Errol Flynn slips into some buckskin for his first (I believe) western, Dodge City, along with a boatload of character actors: Alan Hale (with the biggest part in which I think I've ever seen him), Victor Jory (egad, it's Jonas Wilkerson, the evil overseer of Tara!), Guinn Williams (who appeared in yesterday's movie You'll Never Get Rich), Gloria Holden (it drove me mad trying to recognize her, and I couldn't, I had to look it up -- I saw her in Dracula's Daughter), Henry Travers (hi, Clarence!), and Frank McHugh, who I just adored in the Powell/Loy movie I Love You Again.

I think I prefer Errol when he's buckling swashes (or is it swashing buckles?), but I enjoyed him as a cowboy/cattle herder/reluctant yet effective sherriff, too. Olivia de Havilland is always beautiful and delightful as his love interest; as Robert Osbourne pointed out during the special feature, in most (if not all) of their movies together, their characters hate each at first, then end up falling madly in love. Usually when Errol insists upon it, but who could resist him, anyway?

I was never much for westerns, and I don't think this movie is going to make me run out and start renting them by the wagonload, but I did like it, mostly for the enjoyable performances by all the actors mentioned above. My grandfather was a big western fan, and he and my mom would go to the movies almost every week. I don't know why, they just never grew on me. I'll take a WWII movie for action and adventure over a western.

I have now officially seen all the movies in the Errol Flynn box set. Now I can rest up for the Garbo set coming out in September. ;)

Wednesday, June 01, 2005

Upcoming DVD goodness

God bless the studios that are deciding to release classic movies on DVD, thereby eliminating my need to feverishly bid for VHS tapes on eBay. Coming up this summer we have:

And so on. I've completely reorganized my Netflix queue to keep up. Yes, I am that nerdy. The first 3 items listed above are already on my wish list at Amazon. I already have Possessed and Humoresque on tape; I liked them okay, but not really enough to rush out and buy the DVD, too. I've never seen The Star, and I don't always like Bette Davis, but I'll give it a test drive.
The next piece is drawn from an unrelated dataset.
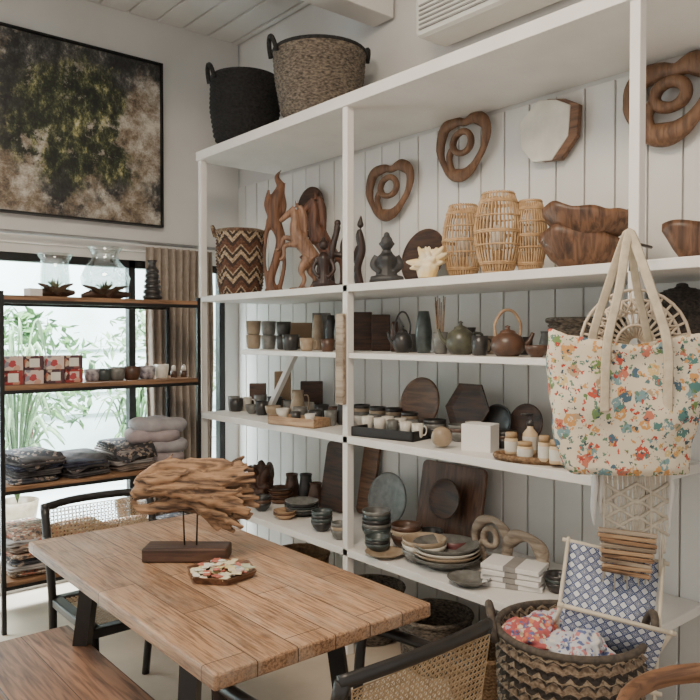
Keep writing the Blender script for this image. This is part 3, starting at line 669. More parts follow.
out=[(-.12,-.05),(-.13,.07),(-.03,.15),(.06,.13),(.13,.09),(.12,-.04),(.04,-.13),(-.06,-.12)]
s_=mp(550,2.7)
bm=NB(); slab(bm,[(a*.98+.03,b_*.98-.005) for a,b_ in out],.03); a=ob('wood_edge',bm,TEAK,False,.004)
bm=NB(); slab(bm,[(a*1.0-.012,b_*.98) for a,b_ in out],.04); b1=ob('painted_face',bm,CERW,False,.003)
thing('wall_slab','cream faceted slab with live wood edge on wall','wall art',(2.73,yb(548,2.73),CH+(335-131)*s_),R(-90),(a,b1))
# ---------- shelf 2 left bay sculptures -------------
BSK=zig('patterned_basket_weave',[(0,(.46,.35,.23)),(.22,(.04,.025,.018)),(.4,(.4,.3,.2)),(.5,(.14,.06,.03)),(.8,(.045,.025,.018))],3.2,9,.45)
x=2.4; s=mp(241,x); r=24*s
basket('patterned_basket','tall zigzag patterned woven basket on shelf',(x,yb(241,x),Z2),[(r*.86,0),(r*.95,.1),(r,.25),(r*.98,64*s)],BSK,BSK,2,.035,rot=FACE,step=.02,amp=.004)
def fig(name,label,u,x,z,h,chains,mat,sx=1,vox=75,rot=None,rs=1,amp=0):
    H=h*mp(u,x); cc=[[(a*H*sx,b_*H,c*H,r*H*rs) for a,b_,c,r in c1] for c1 in chains]
    thing(name,label,'sculpture',(x,yb(u,x),z),FACE if rot is None else rot,[organic('f',cc,mat,max(.003,H/vox),12,amp=amp)])
fig('bird_sculpture','tall twisted carved wooden bird figure on shelf',275,2.42,Z2,124,[
 [(0,0,0,.05),(-.03,0,.12,.035),(.02,0,.3,.035),(.05,0,.45,.04),(.0,0,.6,.055),(.01,0,.74,.06),(.05,0,.86,.035),(.02,0,.94,.02),(.06,0,1,.004)],
 [(-.05,0,.03,.018),(-.08,0,.25,.014),(-.07,0,.45,.016),(-.04,0,.6,.025)],[(.03,0,.6,.03),(.07,0,.7,.03),(.06,0,.82,.024),(.09,0,.9,.004)],[(-.02,0,.62,.03),(-.06,0,.72,.024),(-.045,0,.84,.01)],[(.04,0,.05,.02),(.08,0,.25,.016),(.05,0,.45,.02)],[(-.08,0,.01,.03),(.08,0,.01,.03)]],wood('flame_wood',(.19,.085,.04),(.05,.022,.013),axis=2),vox=110)
HORSE=[
 [(.10,.03,0,.03),(.15,.03,.12,.024),(.10,.03,.22,.04),(.12,.02,.34,.075)],[(.0,-.03,0,.03),(.05,-.03,.12,.024),(.02,-.03,.22,.04),(.09,-.02,.34,.075)],
 [(.14,0,.34,.085),(.08,0,.44,.08),(-.0,0,.56,.088),(-.04,0,.66,.064),(-.04,0,.78,.05),(-.05,0,.87,.042)],
 [(-.04,0,.88,.05),(-.12,0,.82,.036),(-.19,0,.75,.026)],[(-.02,.01,.9,.014),(-.015,.01,.99,.004)],[(-.03,-.015,.9,.014),(-.04,-.015,.99,.004)],
 [(-.03,.04,.54,.04),(-.15,.04,.58,.026),(-.19,.04,.47,.02),(-.24,.04,.44,.022)],[(-.02,-.04,.5,.04),(-.14,-.04,.48,.026),(-.15,-.04,.37,.02),(-.19,-.04,.33,.022)],
 [(.17,0,.36,.035),(.25,0,.3,.034),(.26,0,.15,.03),(.22,0,.02,.014)],[(-.0,0,.92,.024),(.04,0,.82,.038),(.05,0,.68,.034),(.06,0,.58,.02)],[(-.1,0,.005,.03),(.1,0,.01,.035),(.2,0,.005,.03)]]
fig('horse_sculpture','rearing carved reddish wooden horse on shelf',300,2.32,Z2,92,HORSE,wood('horse_wood',(.27,.15,.09),(.1,.048,.028),.45,2),sx=1.1,vox=110)
DCARV=wood('ebony_carving',(.04,.02,.015),(.012,.008,.007),.4,2)
fig('horse_sculpture','dark carved wooden horse with raised head, behind',319,2.55,Z2,104,HORSE,RED,sx=.9,vox=110)
fig('seated_figure','dark carved wooden seated figure on shelf',324,2.3,Z2,52,[
 [(-.2,0,.07,.07),(0,-.05,.09,.1),(.2,0,.07,.07)],[(0,0,.1,.15),(0,0,.35,.11),(0,0,.58,.12),(0,0,.7,.05)],[(0,0,.84,.1)],[(0,0,.95,.04)],[(-.12,0,.58,.045),(-.2,-.05,.36,.04),(-.08,-.12,.2,.035)],[(.12,0,.58,.045),(.2,-.05,.36,.04),(.08,-.12,.2,.035)]],DCARV)
fig('abstract_carving','dark abstract carved wooden figure beside post',338,2.42,Z2,70,[
 [(-.08,0,0,.05),(-.1,0,.3,.05),(-.08,0,.55,.05),(-.02,0,.8,.045),(0,0,.9,.05)],[(0,0,.95,.05)],[(.08,0,0,.05),(.11,0,.3,.045),(.08,0,.6,.05),(.1,0,.75,.03),(.12,0,.88,.012)],[(-.08,0,.52,.04),(.08,0,.48,.04)],[(-.1,0,.04,.05),(.1,0,.04,.05)]],DCARV)
fig('abstract_carving','slim dark carved wooden figure standing on shelf',360,2.3,Z2,70,[
 [(0,0,0,.07),(-.03,0,.25,.055),(.03,0,.5,.06),(0,0,.7,.06),(0,0,.8,.03)],[(.01,0,.87,.05)],[(-.03,0,.55,.03),(-.08,0,.4,.025),(-.02,0,.25,.02)],[(.01,0,.9,.04),(.02,0,1,.01)]],DCARV)
disc(300,326,0,Z2+.40,2.73,DTEAK,'round wooden disc hung on wall behind figures',tilt=2)
disc(404,446,0,Z2,2.62,DTEAK,'large round wooden platter with dark rim leaning')
fig('buddha_statue','black stone seated buddha statue on shelf',387,2.3,Z2,52,[
 [(-.3,-.05,.07,.07),(-.1,-.12,.08,.09),(.1,-.12,.08,.09),(.3,-.05,.07,.07)],[(0,.02,.05,.24),(0,.02,.3,.19),(0,.02,.48,.2),(0,.02,.58,.12),(0,0,.66,.07)],[(0,-.01,.76,.13)],[(0,0,.81,.115)],[(0,0,.93,.06)],[(0,-.13,.76,.025)],[(-.125,0,.76,.03)],[(.125,0,.76,.03)],
 [(-.18,.02,.52,.075),(-.26,0,.35,.07),(-.12,-.14,.2,.05)],[(.18,.02,.52,.075),(.26,0,.35,.07),(.12,-.14,.2,.05)],[(-.33,0,.03,.05),(0,-.04,.03,.1),(.33,0,.03,.05)]],plain('basalt',(.045,.045,.047),.5,(.02,.02,.02)),vox=90)
ch=[[(0,0,.05,.3),(0,0,.35,.38),(0,0,.6,.22)]]
random.seed(5)
for i in range(22):
    a=random.uniform(0,6.28); e=random.uniform(-.2,1.3); L=random.uniform(.5,.68); ch.append([(0,0,.4,.22),(math.cos(a)*math.cos(e)*L*.6,math.sin(a)*math.cos(e)*L*.6,.4+math.sin(e)*L*.5,.13),(math.cos(a)*math.cos(e)*L*1.1,math.sin(a)*math.cos(e)*L,max(.05,.38+math.sin(e)*L*.9),.03)])
ch=[[(a*.9,b_*.7,max(c,.03),r*.8) for a,b_,c,r in q] for q in ch]
fig('shell_ornament','cream and yellow spiky sea shell ornament',428,2.28,Z2,38,ch,plain('shell',(.8,.56,.2),.4,(.78,.7,.52),14),vox=60,amp=.006)
def lamp(u,w,h,x,label):
    s=mp(u,x); r=w*s/2; H=h*s; bm=NB(); f=lambda t:r*(.52+.48*math.sin(math.pi*(t*.9+.03))**.9)
    for i in range(34):
        a=6.2832*i/34; pts=[(f(t/14)*math.cos(a),f(t/14)*math.sin(a),.006+(H-.012)*t/14) for t in range(15)]
        sweep(bm,pts,.0036,5)
    for t in (.02,.12,.14,.35,.5,.52,.7,.87,.89,.98):
        sweep(bm,[((f(t)+.002)*math.cos(6.2832*j/28),(f(t)+.002)*math.sin(6.2832*j/28),.006+(H-.012)*t) for j in range(28)],.004,5,True)
    sh=ob('rattan_shade',bm,RATTAN)
    bm=NB(); lathe(bm,[(0,.002),(r*.5,.002),(r*.5,.012),(.02,.014),(.02,H*.3),(0,H*.3)],24); b1=ob('base',bm,LWOOD)
    bm=NB(); lathe(bm,[(0,H*.3),(.02,H*.32),(.034,H*.45),(.03,H*.55),(0,H*.62)],16); b2=ob('bulb',bm,CERW)
    thing('rattan_lantern',label,'lantern',(x,yb(u,x),Z2),0,(sh,b1,b2))
lamp(463,40,76,2.42,'rounded natural rattan lantern on shelf')
lamp(498,46,84,2.34,'tall natural rattan lantern, largest of three')
lamp(530,32,76,2.42,'smaller natural rattan lantern beside wooden bowls')
def wbowl(u,w,h,x,z,mat,label,name='wooden_bowl',sy=.62,tl=0):
    s=mp(u,x); r=w*s/2; H=h*s; bm=NB()
    lathe(bm,shell([(r*.3,0),(r*.55,H*.08),(r*.8,H*.28),(r*.93,H*.55),(r,H*.8),(r*.98,H*.95)],.02),64); o=ob('b',bm,mat)
    for v in o.data.vertices:
        f=min(1,max(0,v.co.z/H)); v.co.y*=sy; n_=Vector(noise.noise_vector(v.co*11+Vector((z*3,0,0)))); v.co+=Vector((n_.x*.03,n_.y*.03,n_.z*.035+.02*math.sin(v.co.x*14+z*9)))*f
    return thing(name,label,'bowl',(x,yb(u,x),z),FACE,[o],tilt=(0,tl))
wbowl(584,86,38,2.42,Z2,BOWLW,'large irregular dark wooden bowl at bottom of pile')
wbowl(592,94,34,2.42,Z2+.112,BOWLW,'large irregular teak bowl stacked on another',tl=R(-3))
wbowl(694,54,40,2.36,Z2,BOWLW,'live-edge wooden bowl beyond the post',tl=0)
o=noisy(box('d',(0,0,.21),(.05,.02,.42),GDRIFT,.004),.006,10)
thing('driftwood_plank','rough pale driftwood strip hung on shelf post','driftwood',(2.17,yb(341,2.17),1.18),R(-90),[o])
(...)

The most recent movie viewed is You'll Never Get Rich. The verdict: okay. Fred is always good, Rita was lovely as usual, Robert Benchley is cute, and a shout-out to Garry Owen, who was also in Hold Your Man, one of my favorites (although IMDB doesn't even list him in the full cast, the title is listed on his page). I like military movies, and backstage dramas, and I got two for the price of one here.